Brief >> Retype the material in full, keeping every word the same.

Data provided >>
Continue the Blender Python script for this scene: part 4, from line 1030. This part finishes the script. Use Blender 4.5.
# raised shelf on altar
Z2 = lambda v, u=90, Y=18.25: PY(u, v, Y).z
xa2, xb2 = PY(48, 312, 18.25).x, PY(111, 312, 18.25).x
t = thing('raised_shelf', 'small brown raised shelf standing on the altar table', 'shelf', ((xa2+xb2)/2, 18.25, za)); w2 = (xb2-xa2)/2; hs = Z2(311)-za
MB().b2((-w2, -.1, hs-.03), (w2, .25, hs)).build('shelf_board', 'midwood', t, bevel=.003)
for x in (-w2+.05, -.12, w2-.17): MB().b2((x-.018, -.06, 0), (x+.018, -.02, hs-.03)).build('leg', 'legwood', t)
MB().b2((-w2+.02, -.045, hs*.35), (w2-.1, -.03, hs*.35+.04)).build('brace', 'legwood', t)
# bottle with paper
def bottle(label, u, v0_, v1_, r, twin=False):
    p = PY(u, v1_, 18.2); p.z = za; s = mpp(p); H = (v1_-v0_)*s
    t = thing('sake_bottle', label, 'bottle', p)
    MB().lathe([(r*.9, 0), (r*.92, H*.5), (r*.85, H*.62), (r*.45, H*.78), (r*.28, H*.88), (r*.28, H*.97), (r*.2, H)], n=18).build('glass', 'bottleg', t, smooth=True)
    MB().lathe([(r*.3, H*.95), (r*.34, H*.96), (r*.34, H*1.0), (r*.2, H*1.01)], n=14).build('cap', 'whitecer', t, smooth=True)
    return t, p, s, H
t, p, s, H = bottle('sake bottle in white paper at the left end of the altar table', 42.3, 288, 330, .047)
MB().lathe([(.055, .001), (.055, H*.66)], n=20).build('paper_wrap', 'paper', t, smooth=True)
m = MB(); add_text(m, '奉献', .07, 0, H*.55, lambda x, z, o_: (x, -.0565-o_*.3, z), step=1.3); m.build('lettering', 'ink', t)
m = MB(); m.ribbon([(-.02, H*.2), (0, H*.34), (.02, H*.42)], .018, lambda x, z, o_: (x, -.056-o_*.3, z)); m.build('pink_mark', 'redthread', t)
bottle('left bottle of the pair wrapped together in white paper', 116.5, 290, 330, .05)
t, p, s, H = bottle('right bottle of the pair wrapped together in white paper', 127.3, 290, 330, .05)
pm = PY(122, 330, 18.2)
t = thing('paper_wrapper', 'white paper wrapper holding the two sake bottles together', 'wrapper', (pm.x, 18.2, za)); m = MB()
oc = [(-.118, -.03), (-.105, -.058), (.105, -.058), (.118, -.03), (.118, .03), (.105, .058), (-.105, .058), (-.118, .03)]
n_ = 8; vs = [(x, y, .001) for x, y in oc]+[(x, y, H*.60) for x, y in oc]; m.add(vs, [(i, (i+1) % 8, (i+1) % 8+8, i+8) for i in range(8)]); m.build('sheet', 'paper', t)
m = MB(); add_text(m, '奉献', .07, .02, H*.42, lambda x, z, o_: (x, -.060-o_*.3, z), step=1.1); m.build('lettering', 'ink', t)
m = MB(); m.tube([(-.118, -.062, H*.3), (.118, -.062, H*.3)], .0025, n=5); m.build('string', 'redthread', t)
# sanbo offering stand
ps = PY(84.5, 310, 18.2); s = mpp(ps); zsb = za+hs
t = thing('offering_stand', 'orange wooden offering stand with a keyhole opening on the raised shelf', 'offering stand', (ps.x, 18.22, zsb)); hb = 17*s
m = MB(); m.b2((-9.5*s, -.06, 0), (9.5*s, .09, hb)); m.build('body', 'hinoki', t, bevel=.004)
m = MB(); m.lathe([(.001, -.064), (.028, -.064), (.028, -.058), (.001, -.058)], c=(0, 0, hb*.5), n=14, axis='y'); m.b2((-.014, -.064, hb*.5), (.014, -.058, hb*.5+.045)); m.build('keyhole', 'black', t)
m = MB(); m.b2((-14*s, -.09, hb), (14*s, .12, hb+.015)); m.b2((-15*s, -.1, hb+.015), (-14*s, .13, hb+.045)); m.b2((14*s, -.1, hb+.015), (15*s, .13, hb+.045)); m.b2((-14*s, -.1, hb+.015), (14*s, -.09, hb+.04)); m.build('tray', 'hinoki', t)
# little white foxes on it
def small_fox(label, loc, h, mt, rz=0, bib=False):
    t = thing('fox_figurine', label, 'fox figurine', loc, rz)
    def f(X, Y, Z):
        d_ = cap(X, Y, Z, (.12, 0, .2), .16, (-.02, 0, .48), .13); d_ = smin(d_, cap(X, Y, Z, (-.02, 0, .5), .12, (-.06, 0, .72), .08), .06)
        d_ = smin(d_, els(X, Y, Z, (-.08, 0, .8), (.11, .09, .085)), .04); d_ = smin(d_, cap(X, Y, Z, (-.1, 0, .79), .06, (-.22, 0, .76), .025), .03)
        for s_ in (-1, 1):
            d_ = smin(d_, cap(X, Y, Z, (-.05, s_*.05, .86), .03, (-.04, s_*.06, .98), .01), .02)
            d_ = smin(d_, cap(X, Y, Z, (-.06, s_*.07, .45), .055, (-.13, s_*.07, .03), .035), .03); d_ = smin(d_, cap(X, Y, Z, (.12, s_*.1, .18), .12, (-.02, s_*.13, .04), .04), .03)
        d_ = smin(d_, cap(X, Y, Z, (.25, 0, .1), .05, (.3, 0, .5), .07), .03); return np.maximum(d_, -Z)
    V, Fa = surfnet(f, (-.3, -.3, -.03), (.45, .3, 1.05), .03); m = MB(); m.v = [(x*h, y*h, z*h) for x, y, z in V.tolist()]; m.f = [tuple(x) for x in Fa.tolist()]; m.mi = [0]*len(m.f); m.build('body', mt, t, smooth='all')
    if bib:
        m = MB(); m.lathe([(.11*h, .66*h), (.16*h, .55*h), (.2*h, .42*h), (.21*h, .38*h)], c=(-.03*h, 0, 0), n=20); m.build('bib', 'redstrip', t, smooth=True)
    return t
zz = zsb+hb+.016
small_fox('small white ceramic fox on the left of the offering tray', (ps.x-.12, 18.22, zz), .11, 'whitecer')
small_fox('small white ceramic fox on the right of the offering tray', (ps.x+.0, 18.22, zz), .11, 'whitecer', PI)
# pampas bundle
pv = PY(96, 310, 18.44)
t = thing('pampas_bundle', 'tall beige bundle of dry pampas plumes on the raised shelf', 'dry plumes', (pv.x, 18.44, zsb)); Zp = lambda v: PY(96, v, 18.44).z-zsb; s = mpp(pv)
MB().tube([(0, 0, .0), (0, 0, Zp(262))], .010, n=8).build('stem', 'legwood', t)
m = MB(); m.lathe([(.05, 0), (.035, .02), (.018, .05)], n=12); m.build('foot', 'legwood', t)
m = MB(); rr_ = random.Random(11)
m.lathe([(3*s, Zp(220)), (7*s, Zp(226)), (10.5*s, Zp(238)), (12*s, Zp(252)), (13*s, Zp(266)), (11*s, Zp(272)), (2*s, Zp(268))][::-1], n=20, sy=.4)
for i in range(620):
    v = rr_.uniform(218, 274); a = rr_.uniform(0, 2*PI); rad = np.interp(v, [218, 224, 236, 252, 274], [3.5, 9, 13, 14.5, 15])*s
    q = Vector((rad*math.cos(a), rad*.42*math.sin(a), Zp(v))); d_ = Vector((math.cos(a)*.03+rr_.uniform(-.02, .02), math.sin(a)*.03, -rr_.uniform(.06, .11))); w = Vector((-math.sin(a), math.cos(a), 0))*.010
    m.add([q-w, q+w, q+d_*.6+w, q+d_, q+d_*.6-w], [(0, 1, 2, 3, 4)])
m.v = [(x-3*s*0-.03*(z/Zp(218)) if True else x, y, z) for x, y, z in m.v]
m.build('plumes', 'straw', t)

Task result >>
Continue the Blender Python script for this scene: part 4, from line 1030. This part finishes the script. Use Blender 4.5.
# raised shelf on altar
Z2 = lambda v, u=90, Y=18.25: PY(u, v, Y).z
xa2, xb2 = PY(48, 312, 18.25).x, PY(111, 312, 18.25).x
t = thing('raised_shelf', 'small brown raised shelf standing on the altar table', 'shelf', ((xa2+xb2)/2, 18.25, za)); w2 = (xb2-xa2)/2; hs = Z2(311)-za
MB().b2((-w2, -.1, hs-.03), (w2, .25, hs)).build('shelf_board', 'midwood', t, bevel=.003)
for x in (-w2+.05, -.12, w2-.17): MB().b2((x-.018, -.06, 0), (x+.018, -.02, hs-.03)).build('leg', 'legwood', t)
MB().b2((-w2+.02, -.045, hs*.35), (w2-.1, -.03, hs*.35+.04)).build('brace', 'legwood', t)
# bottle with paper
def bottle(label, u, v0_, v1_, r, twin=False):
    p = PY(u, v1_, 18.2); p.z = za; s = mpp(p); H = (v1_-v0_)*s
    t = thing('sake_bottle', label, 'bottle', p)
    MB().lathe([(r*.9, 0), (r*.92, H*.5), (r*.85, H*.62), (r*.45, H*.78), (r*.28, H*.88), (r*.28, H*.97), (r*.2, H)], n=18).build('glass', 'bottleg', t, smooth=True)
    MB().lathe([(r*.3, H*.95), (r*.34, H*.96), (r*.34, H*1.0), (r*.2, H*1.01)], n=14).build('cap', 'whitecer', t, smooth=True)
    return t, p, s, H
t, p, s, H = bottle('sake bottle in white paper at the left end of the altar table', 42.3, 288, 330, .047)
MB().lathe([(.055, .001), (.055, H*.66)], n=20).build('paper_wrap', 'paper', t, smooth=True)
m = MB(); add_text(m, '奉献', .07, 0, H*.55, lambda x, z, o_: (x, -.0565-o_*.3, z), step=1.3); m.build('lettering', 'ink', t)
m = MB(); m.ribbon([(-.02, H*.2), (0, H*.34), (.02, H*.42)], .018, lambda x, z, o_: (x, -.056-o_*.3, z)); m.build('pink_mark', 'redthread', t)
bottle('left bottle of the pair wrapped together in white paper', 116.5, 290, 330, .05)
t, p, s, H = bottle('right bottle of the pair wrapped together in white paper', 127.3, 290, 330, .05)
pm = PY(122, 330, 18.2)
t = thing('paper_wrapper', 'white paper wrapper holding the two sake bottles together', 'wrapper', (pm.x, 18.2, za)); m = MB()
oc = [(-.118, -.03), (-.105, -.058), (.105, -.058), (.118, -.03), (.118, .03), (.105, .058), (-.105, .058), (-.118, .03)]
n_ = 8; vs = [(x, y, .001) for x, y in oc]+[(x, y, H*.60) for x, y in oc]; m.add(vs, [(i, (i+1) % 8, (i+1) % 8+8, i+8) for i in range(8)]); m.build('sheet', 'paper', t)
m = MB(); add_text(m, '奉献', .07, .02, H*.42, lambda x, z, o_: (x, -.060-o_*.3, z), step=1.1); m.build('lettering', 'ink', t)
m = MB(); m.tube([(-.118, -.062, H*.3), (.118, -.062, H*.3)], .0025, n=5); m.build('string', 'redthread', t)
# sanbo offering stand
ps = PY(84.5, 310, 18.2); s = mpp(ps); zsb = za+hs
t = thing('offering_stand', 'orange wooden offering stand with a keyhole opening on the raised shelf', 'offering stand', (ps.x, 18.22, zsb)); hb = 17*s
m = MB(); m.b2((-9.5*s, -.06, 0), (9.5*s, .09, hb)); m.build('body', 'hinoki', t, bevel=.004)
m = MB(); m.lathe([(.001, -.064), (.028, -.064), (.028, -.058), (.001, -.058)], c=(0, 0, hb*.5), n=14, axis='y'); m.b2((-.014, -.064, hb*.5), (.014, -.058, hb*.5+.045)); m.build('keyhole', 'black', t)
m = MB(); m.b2((-14*s, -.09, hb), (14*s, .12, hb+.015)); m.b2((-15*s, -.1, hb+.015), (-14*s, .13, hb+.045)); m.b2((14*s, -.1, hb+.015), (15*s, .13, hb+.045)); m.b2((-14*s, -.1, hb+.015), (14*s, -.09, hb+.04)); m.build('tray', 'hinoki', t)
# little white foxes on it
def small_fox(label, loc, h, mt, rz=0, bib=False):
    t = thing('fox_figurine', label, 'fox figurine', loc, rz)
    def f(X, Y, Z):
        d_ = cap(X, Y, Z, (.12, 0, .2), .16, (-.02, 0, .48), .13); d_ = smin(d_, cap(X, Y, Z, (-.02, 0, .5), .12, (-.06, 0, .72), .08), .06)
        d_ = smin(d_, els(X, Y, Z, (-.08, 0, .8), (.11, .09, .085)), .04); d_ = smin(d_, cap(X, Y, Z, (-.1, 0, .79), .06, (-.22, 0, .76), .025), .03)
        for s_ in (-1, 1):
            d_ = smin(d_, cap(X, Y, Z, (-.05, s_*.05, .86), .03, (-.04, s_*.06, .98), .01), .02)
            d_ = smin(d_, cap(X, Y, Z, (-.06, s_*.07, .45), .055, (-.13, s_*.07, .03), .035), .03); d_ = smin(d_, cap(X, Y, Z, (.12, s_*.1, .18), .12, (-.02, s_*.13, .04), .04), .03)
        d_ = smin(d_, cap(X, Y, Z, (.25, 0, .1), .05, (.3, 0, .5), .07), .03); return np.maximum(d_, -Z)
    V, Fa = surfnet(f, (-.3, -.3, -.03), (.45, .3, 1.05), .03); m = MB(); m.v = [(x*h, y*h, z*h) for x, y, z in V.tolist()]; m.f = [tuple(x) for x in Fa.tolist()]; m.mi = [0]*len(m.f); m.build('body', mt, t, smooth='all')
    if bib:
        m = MB(); m.lathe([(.11*h, .66*h), (.16*h, .55*h), (.2*h, .42*h), (.21*h, .38*h)], c=(-.03*h, 0, 0), n=20); m.build('bib', 'redstrip', t, smooth=True)
    return t
zz = zsb+hb+.016
small_fox('small white ceramic fox on the left of the offering tray', (ps.x-.12, 18.22, zz), .11, 'whitecer')
small_fox('small white ceramic fox on the right of the offering tray', (ps.x+.0, 18.22, zz), .11, 'whitecer', PI)
# pampas bundle
pv = PY(96, 310, 18.44)
t = thing('pampas_bundle', 'tall beige bundle of dry pampas plumes on the raised shelf', 'dry plumes', (pv.x, 18.44, zsb)); Zp = lambda v: PY(96, v, 18.44).z-zsb; s = mpp(pv)
MB().tube([(0, 0, .0), (0, 0, Zp(262))], .010, n=8).build('stem', 'legwood', t)
m = MB(); m.lathe([(.05, 0), (.035, .02), (.018, .05)], n=12); m.build('foot', 'legwood', t)
m = MB(); rr_ = random.Random(11)
m.lathe([(3*s, Zp(220)), (7*s, Zp(226)), (10.5*s, Zp(238)), (12*s, Zp(252)), (13*s, Zp(266)), (11*s, Zp(272)), (2*s, Zp(268))][::-1], n=20, sy=.4)
for i in range(620):
    v = rr_.uniform(218, 274); a = rr_.uniform(0, 2*PI); rad = np.interp(v, [218, 224, 236, 252, 274], [3.5, 9, 13, 14.5, 15])*s
    q = Vector((rad*math.cos(a), rad*.42*math.sin(a), Zp(v))); d_ = Vector((math.cos(a)*.03+rr_.uniform(-.02, .02), math.sin(a)*.03, -rr_.uniform(.06, .11))); w = Vector((-math.sin(a), math.cos(a), 0))*.010
    m.add([q-w, q+w, q+d_*.6+w, q+d_, q+d_*.6-w], [(0, 1, 2, 3, 4)])
m.v = [(x-3*s*0-.03*(z/Zp(218)) if True else x, y, z) for x, y, z in m.v]
m.build('plumes', 'straw', t)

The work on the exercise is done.